Mistake #1: Relying on Individuals and Human-Driven Processes

A situation we have seen many times flows a bit like this: 

  • It is the midst of a crisis – were you lucky enough to get Slashdotted? 
  • A change is made to your data center equipment – a new volume is added to your NetApp so that it can serve as high-speed storage for your web tier. 
  • Moving quickly, you forget to add the new volume to your NetApp monitoring.

Post-crisis, everyone is too busy breathing sighs of relief to worry about that new volume. It slowly but surely fills up or starts exhibiting latency, due to high IO operations. No one is alerted, and customers are the first to notice, call in, and complain. Quite possibly, the CTO is the next to call. 

Remove human configuration as much as possible – not just because it saves people time, but because it makes monitoring – and hence the services monitored – that much more reliable.

When looking at solution features, consider the following: 

  • It examines monitored devices continually for modifications, automatically adding new volumes, interfaces, docker containers, Kubernetes pods, load balancer VIPs, databases, and any other changes into monitoring. It then informs you via instant message in real-time or batched notifications, whatever you prefer. 
  • It provides filtering and classification of discovered changes to avoid alert overload.
  • It scans your subnets, or even your hyperscale cloud account, and automatically adds new machines or instances to monitoring. 
  • It graphs and spontaneously creates intelligent dashboards. A dashboard graph based on the sum of the sessions on ten web servers used to view the health of your service should automatically update when you add four more servers. Automation of this collection and representation ensures the continuity of your business overview. 
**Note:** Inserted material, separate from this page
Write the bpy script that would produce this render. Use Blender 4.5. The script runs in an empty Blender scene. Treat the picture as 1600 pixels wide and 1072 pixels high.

Do not depend on manual monitoring updates to cover adds, moves, and changes.

Mistake #2: Considering an Issue Resolved When Monitoring Cannot Detect Recurrence

Outages occur, even when you follow good monitoring practices. An issue is not resolved, though, without ensuring monitoring detects the root cause or is modified to provide early warning. 

For example, a Java application experiencing a service-affecting outage due to a large number of users overloading the system probably exhibited an increase in the number of busy threads. Modify your JMX monitoring to watch for this increase. If you create an alert threshold on this metric or use a monitoring platform that supports dynamic thresholds, you can receive an advanced warning next time. Early warning at least provides a window in which to avoid the outage: time to add another system to share the load or activate load-shedding mechanisms. Configuration of alerts in response to downtime allows you to be proactive next time. The next time you experience an outage, the root cause should never point to a repeated preventable event. 

This is a very important principle. Recovery of service is the first step, it does not mean the issue should be closed or dismissed. You need to be satisfied with the warnings your monitoring solution gave before the issue, and content with the alert types and escalations that triggered during the issue. The issue may be one with no way to warn in advance – catastrophic device failure does occur – but this process of evaluation should be undertaken for every service-impacting event.